:: The exercise ::
Count lines holding the string "pixels" in the data that follows. Reply with one number only.

Dataset excerpt:
• • • •

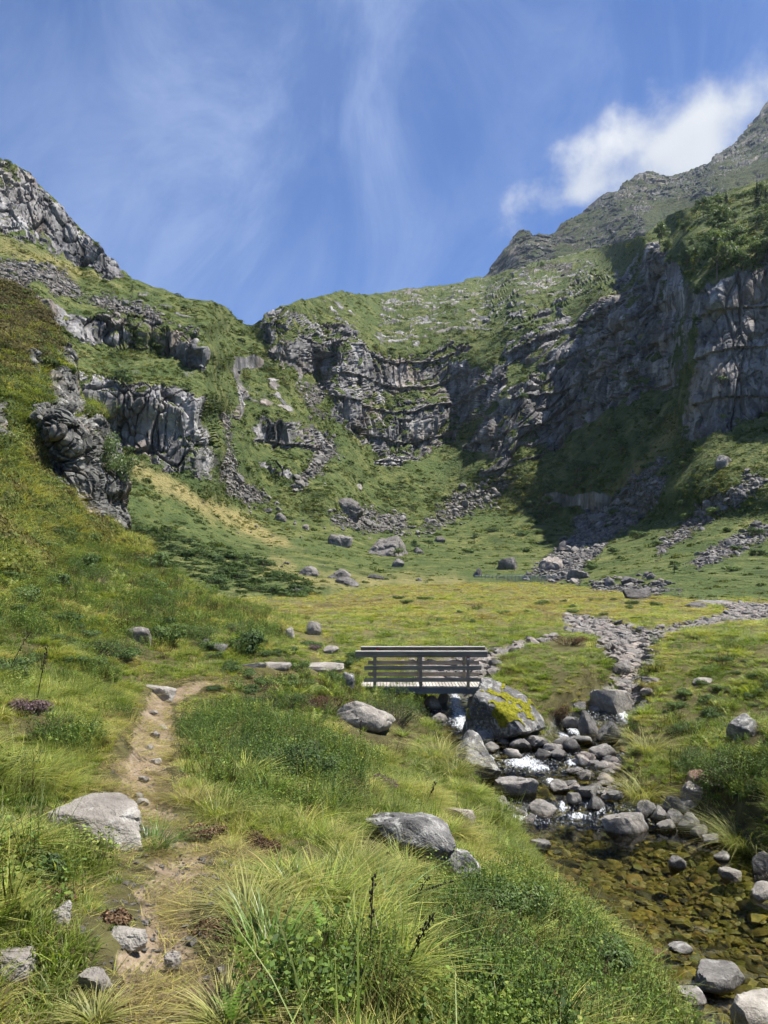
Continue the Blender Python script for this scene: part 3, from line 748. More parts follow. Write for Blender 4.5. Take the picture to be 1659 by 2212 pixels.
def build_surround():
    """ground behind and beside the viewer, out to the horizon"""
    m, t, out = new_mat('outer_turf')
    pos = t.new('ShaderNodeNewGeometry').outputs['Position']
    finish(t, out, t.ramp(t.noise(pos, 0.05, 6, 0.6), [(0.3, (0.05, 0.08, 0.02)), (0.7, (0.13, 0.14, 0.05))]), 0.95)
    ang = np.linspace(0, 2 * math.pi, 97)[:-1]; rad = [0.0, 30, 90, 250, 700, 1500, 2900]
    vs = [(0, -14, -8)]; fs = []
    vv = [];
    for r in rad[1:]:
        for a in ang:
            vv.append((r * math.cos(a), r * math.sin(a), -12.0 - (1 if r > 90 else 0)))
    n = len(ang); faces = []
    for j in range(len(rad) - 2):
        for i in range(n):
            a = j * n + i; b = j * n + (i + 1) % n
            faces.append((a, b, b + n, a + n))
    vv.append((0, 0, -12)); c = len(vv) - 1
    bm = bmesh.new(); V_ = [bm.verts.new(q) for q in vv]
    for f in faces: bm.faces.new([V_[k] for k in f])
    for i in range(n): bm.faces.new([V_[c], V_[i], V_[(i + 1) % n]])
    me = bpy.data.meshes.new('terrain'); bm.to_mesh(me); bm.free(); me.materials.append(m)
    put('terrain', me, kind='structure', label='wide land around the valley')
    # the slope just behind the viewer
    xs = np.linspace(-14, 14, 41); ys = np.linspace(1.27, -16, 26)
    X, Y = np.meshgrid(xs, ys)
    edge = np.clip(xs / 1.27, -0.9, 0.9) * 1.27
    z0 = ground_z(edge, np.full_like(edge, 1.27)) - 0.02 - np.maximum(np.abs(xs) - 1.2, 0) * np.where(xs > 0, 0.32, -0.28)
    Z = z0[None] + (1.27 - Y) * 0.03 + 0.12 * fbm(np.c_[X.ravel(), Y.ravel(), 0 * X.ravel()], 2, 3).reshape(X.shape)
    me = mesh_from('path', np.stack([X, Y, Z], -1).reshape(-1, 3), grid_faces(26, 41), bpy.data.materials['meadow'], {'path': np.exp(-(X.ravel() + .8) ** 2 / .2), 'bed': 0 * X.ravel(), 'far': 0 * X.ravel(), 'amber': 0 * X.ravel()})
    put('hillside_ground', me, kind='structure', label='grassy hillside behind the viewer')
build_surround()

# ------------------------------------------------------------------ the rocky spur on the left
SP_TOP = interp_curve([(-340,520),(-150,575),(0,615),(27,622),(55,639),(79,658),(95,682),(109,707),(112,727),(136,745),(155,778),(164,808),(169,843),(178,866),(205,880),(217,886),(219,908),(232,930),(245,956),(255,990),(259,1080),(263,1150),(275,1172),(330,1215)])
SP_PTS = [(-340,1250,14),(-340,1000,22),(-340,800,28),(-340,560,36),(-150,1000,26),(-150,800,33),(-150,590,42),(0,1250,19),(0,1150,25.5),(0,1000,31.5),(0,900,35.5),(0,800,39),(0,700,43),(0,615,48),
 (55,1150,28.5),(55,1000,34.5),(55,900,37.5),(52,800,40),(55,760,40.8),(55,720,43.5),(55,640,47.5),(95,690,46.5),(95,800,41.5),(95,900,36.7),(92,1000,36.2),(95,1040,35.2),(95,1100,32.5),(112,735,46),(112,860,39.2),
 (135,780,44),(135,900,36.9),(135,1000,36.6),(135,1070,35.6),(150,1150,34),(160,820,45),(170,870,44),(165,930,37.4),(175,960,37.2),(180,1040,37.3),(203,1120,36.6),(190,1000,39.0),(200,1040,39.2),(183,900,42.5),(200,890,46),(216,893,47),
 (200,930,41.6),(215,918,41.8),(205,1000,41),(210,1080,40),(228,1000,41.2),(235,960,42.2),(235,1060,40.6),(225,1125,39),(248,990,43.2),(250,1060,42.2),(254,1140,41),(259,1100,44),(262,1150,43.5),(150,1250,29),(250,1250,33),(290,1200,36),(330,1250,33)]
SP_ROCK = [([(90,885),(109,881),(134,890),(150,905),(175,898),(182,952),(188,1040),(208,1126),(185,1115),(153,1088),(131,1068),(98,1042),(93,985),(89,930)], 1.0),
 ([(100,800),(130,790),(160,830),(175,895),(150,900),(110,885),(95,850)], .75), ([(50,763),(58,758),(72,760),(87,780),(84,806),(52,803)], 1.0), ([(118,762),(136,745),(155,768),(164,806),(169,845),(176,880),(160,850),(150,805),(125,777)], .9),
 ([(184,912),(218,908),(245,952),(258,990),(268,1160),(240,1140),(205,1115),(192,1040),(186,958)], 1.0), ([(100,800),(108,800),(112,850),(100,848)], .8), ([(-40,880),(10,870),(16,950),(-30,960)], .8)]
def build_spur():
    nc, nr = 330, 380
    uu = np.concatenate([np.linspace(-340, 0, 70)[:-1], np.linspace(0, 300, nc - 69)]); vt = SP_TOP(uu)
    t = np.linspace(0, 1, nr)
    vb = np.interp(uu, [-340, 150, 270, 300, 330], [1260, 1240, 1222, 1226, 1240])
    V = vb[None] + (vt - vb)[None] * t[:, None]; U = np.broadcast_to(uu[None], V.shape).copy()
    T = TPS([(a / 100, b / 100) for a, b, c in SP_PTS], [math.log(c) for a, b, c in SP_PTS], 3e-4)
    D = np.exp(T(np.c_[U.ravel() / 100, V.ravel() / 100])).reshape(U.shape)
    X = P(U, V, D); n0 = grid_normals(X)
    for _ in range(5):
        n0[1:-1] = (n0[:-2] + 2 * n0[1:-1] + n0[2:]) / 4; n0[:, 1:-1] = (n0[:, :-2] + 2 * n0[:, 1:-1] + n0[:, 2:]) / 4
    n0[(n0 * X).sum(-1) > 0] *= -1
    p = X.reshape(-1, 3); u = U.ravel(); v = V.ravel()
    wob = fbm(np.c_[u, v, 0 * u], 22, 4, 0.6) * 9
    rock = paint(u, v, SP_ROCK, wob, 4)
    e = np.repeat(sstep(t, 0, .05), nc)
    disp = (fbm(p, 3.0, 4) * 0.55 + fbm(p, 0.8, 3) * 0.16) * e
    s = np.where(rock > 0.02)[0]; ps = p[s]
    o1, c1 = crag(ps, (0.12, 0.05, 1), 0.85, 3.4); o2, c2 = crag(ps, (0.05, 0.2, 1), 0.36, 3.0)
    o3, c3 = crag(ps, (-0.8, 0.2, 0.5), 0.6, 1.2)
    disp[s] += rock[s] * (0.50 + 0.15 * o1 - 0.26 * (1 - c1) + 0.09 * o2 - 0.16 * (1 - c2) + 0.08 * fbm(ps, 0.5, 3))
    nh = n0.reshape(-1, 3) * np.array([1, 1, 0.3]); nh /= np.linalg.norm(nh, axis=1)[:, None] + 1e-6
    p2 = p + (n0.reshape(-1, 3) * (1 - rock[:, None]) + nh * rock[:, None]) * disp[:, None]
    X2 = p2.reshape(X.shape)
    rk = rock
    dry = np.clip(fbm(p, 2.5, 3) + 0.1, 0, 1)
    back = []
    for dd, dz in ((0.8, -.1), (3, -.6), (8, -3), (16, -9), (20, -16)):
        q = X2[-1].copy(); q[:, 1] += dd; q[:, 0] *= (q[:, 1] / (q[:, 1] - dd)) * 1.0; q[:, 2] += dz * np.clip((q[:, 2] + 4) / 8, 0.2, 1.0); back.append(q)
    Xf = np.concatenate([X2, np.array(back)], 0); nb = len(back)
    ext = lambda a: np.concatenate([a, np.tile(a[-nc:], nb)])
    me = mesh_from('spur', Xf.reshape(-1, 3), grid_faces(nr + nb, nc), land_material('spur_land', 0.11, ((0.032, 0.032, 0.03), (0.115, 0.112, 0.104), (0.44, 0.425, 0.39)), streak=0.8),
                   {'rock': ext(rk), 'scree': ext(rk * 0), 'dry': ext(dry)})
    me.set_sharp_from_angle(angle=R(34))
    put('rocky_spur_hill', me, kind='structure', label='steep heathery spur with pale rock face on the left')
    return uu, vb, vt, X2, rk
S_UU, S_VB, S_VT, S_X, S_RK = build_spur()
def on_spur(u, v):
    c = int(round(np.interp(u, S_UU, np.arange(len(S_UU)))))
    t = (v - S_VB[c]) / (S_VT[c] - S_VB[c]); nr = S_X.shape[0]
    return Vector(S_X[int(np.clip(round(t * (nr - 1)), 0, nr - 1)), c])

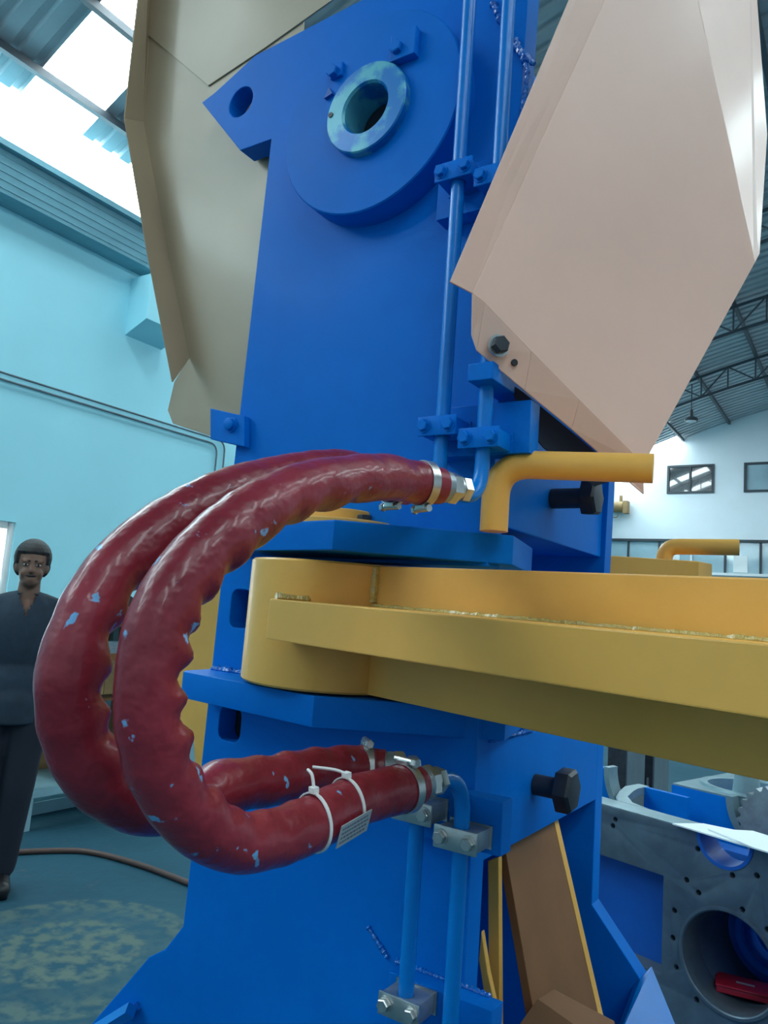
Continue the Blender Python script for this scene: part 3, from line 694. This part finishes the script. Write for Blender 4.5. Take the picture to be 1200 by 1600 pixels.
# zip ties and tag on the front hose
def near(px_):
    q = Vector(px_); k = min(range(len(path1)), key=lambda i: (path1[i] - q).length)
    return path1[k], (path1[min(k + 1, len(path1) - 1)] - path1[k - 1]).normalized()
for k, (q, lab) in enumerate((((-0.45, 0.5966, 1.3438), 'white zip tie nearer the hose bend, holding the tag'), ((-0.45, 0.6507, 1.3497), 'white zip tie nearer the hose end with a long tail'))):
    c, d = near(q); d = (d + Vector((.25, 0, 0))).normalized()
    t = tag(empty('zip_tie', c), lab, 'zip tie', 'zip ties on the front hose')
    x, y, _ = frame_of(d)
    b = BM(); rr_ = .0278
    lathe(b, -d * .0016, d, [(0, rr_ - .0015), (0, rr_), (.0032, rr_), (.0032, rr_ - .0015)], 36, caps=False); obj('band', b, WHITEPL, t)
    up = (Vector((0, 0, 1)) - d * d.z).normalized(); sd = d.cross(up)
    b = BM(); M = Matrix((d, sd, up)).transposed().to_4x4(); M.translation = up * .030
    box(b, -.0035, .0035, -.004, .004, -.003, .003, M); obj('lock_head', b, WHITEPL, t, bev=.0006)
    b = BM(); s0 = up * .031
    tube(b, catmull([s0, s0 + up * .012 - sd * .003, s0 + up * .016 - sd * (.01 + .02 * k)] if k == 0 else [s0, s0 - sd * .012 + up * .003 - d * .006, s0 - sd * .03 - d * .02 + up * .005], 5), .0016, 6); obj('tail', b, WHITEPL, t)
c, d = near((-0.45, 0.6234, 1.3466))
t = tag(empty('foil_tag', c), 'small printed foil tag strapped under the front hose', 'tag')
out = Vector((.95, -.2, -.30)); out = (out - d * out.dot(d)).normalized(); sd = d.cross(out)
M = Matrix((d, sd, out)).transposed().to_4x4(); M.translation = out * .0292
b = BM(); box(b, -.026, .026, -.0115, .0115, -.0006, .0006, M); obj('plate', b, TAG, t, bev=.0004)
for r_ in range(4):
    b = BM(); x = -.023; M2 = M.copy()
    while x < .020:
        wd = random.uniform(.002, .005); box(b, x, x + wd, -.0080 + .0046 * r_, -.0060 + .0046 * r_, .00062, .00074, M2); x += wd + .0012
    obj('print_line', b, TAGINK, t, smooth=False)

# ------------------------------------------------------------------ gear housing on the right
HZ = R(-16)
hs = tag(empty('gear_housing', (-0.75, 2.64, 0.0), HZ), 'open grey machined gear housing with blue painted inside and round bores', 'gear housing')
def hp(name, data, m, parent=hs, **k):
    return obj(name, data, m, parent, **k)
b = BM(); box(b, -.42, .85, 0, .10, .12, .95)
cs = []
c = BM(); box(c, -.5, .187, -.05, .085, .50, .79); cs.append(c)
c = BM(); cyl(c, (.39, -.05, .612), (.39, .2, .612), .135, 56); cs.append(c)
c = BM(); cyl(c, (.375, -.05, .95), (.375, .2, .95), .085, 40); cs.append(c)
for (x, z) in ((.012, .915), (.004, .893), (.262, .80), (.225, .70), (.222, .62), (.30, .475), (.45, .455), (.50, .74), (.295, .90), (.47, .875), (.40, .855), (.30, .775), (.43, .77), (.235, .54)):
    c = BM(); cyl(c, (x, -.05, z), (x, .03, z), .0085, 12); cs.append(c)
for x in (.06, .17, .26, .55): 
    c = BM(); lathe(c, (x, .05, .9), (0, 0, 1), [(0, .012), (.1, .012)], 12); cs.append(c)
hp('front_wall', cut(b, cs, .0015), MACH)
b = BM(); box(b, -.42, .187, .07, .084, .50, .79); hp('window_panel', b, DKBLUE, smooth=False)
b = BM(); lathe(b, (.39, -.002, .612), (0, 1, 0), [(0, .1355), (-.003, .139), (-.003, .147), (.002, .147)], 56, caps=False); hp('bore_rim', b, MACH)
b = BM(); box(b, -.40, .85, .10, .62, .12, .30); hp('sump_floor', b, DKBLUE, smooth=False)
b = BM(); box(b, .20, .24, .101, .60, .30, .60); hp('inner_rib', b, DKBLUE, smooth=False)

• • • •

:: Solved problem ::
2